Vague Visages Writers’ Room: Weekend Vibes 3.23.18

Weekend Vibes is a Friday column about streaming recommendations, new release hype and entertainment events. 

Walter Neto (@wfcneto)

Memory is not something that can be tamed and yet we still cling to it to help us to get through our lives. Thus, it is like we are always trying to learn from a past event or trying to recreate one. This fight, between what we need to remember and what we do, is the best way to summarize William Laboury’s Hotaru, a beautiful short film, originally released in 2016, but only now made available online. The film examines the journey of Martha (Julia Artamonov), a girl with a gift: she seems to remember everything. Because of this talent, she’s sent to space, alone, to find an alien civilization, and her vessel will not return to earth. This may seem like the plot of a three-hour epic but that couldn’t be any further from the truth. Viewers only see Martha’s face as she sleeps in some sort of induced coma, and with the help of some wires connected to her head, she communicates with Bernard (Bernard Blancan), a voice claiming to be her companion during the journey, even though he is still on Earth. Bernard tries to keep Martha focused on her tasks (and remembering Earth), but she keeps remembering a Japanese boy, Hotaru, who she met before her departure. Times passes through these conversations, only Martha doesn’t feel it like people on Earth do. And she realizes that Hotaru can longer be the way he was when they met. Martha is alone, and with only her face on screen, the film makes viewers experience that solitude and reflect upon the memories they hold dearest.
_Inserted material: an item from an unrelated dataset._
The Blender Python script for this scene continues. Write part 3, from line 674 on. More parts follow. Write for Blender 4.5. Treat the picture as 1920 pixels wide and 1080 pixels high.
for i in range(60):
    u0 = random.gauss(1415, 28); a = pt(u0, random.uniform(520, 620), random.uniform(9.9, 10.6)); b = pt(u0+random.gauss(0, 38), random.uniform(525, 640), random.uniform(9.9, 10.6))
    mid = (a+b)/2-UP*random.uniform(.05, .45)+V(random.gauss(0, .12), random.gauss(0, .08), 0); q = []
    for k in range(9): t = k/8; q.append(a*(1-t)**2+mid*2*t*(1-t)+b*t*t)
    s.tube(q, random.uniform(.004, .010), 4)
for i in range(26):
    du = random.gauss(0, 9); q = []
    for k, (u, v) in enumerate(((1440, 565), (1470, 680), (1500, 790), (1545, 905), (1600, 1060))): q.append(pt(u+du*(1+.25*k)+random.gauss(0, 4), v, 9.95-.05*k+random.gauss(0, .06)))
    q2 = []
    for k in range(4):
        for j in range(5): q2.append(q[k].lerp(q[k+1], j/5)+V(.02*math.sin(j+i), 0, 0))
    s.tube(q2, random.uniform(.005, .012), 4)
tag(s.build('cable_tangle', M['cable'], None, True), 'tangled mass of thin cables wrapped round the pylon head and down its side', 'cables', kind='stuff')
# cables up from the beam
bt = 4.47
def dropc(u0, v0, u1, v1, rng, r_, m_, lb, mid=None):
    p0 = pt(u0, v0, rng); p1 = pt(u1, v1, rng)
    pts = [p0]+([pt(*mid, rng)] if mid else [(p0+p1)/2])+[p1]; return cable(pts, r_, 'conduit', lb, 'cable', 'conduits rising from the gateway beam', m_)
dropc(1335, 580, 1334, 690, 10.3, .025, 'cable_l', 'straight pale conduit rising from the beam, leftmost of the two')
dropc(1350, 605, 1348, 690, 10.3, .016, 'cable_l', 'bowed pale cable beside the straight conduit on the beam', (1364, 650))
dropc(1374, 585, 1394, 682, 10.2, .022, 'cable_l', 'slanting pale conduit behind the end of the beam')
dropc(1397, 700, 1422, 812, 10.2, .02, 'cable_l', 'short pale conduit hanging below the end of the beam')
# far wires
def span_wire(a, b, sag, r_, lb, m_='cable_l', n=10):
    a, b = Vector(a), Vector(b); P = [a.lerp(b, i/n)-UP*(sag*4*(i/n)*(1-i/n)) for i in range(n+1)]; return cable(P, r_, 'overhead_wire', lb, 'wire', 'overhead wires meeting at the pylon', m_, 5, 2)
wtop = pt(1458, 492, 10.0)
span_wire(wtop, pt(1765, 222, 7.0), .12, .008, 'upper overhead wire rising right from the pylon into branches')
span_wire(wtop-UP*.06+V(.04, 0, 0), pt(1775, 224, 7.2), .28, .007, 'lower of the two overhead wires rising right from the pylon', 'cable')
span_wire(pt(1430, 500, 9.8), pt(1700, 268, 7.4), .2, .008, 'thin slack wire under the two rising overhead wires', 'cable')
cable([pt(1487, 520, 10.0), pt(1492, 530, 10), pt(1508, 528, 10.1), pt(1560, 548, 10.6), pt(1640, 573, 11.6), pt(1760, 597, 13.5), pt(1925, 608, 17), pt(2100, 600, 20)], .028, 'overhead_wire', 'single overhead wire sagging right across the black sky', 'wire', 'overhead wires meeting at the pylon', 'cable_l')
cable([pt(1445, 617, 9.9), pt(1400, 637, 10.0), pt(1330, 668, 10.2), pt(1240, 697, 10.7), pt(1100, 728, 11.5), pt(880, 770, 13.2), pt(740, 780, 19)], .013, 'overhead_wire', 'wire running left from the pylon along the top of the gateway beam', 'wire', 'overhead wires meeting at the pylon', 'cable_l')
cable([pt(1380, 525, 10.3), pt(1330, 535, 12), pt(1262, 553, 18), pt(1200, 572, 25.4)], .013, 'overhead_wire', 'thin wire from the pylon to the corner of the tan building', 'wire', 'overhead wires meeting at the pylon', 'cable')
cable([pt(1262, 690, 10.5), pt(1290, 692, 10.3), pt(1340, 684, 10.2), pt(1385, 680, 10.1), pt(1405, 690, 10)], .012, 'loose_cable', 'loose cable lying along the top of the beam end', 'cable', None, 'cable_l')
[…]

HOTARU • Short film from william laboury on Vimeo.

Alasdair Bayman (@alasdairbayman)

Since 2000, BFI Flare has featured films from Todd Haynes to François Ozon. This weekend in London, the 2018 LGBT-focused line up features two moving documentaries, Laura Marie Wayne’s Love, Scott and Linda Cullen and Vanessa Gildea’s The 34th. Away from the world of nonfiction film, Robin Campillo’s magnetic 120 BPM plays ahead of its UK release in early April — a true treat for any cinephile. For those who feel like absorbing themselves in stimulating talks or shorts, Brown is the Warmest Colour presents itself as the perfect alternative to viewing a feature film. To inject those perfect weekend feelings, the BFI will also be hosting Flare Club Night: Debbie Does BFI Flare, offering a chance to get down to all-female disco and pop. Whether you’re after poignant selections of nonfiction and fiction film, inticing shorts or simply a drink, BFI Flare has it all.

Colin Biggs (@wordsbycbiggs)

Aficionados of all things fandom are prepping for the onslaught of references that are bound to appear in Steven Spielberg’s upcoming film Ready Player One, but don’t forget about a previous Spielberg collaboration from two decades ago. In 1988, Who Framed Roger Rabbit managed to crossover the Looney Tunes and Disney animated universes with aplomb; that’s right, Bugs Bunny and Mickey Mouse in the same scene. What were groundbreaking special effects (at the time) still hold up, but the real boast of the film is Bob Hoskins’ rigorous performance as Eddie Valiant. Without Hoskins buying into the CGI/green screen environs and characters he interacts with, Who Framed Roger Rabbit would have fallen right on its face. Almost more impressive is the way the story glides right through tones as variant as noir, action, comedy and mystery, while still keeping time for pratfalls. It’s a testament to Hoskins’ commitment that the film lived on to become the classic it is now.

Who Framed Roger Rabbit hits Hulu on March 24th!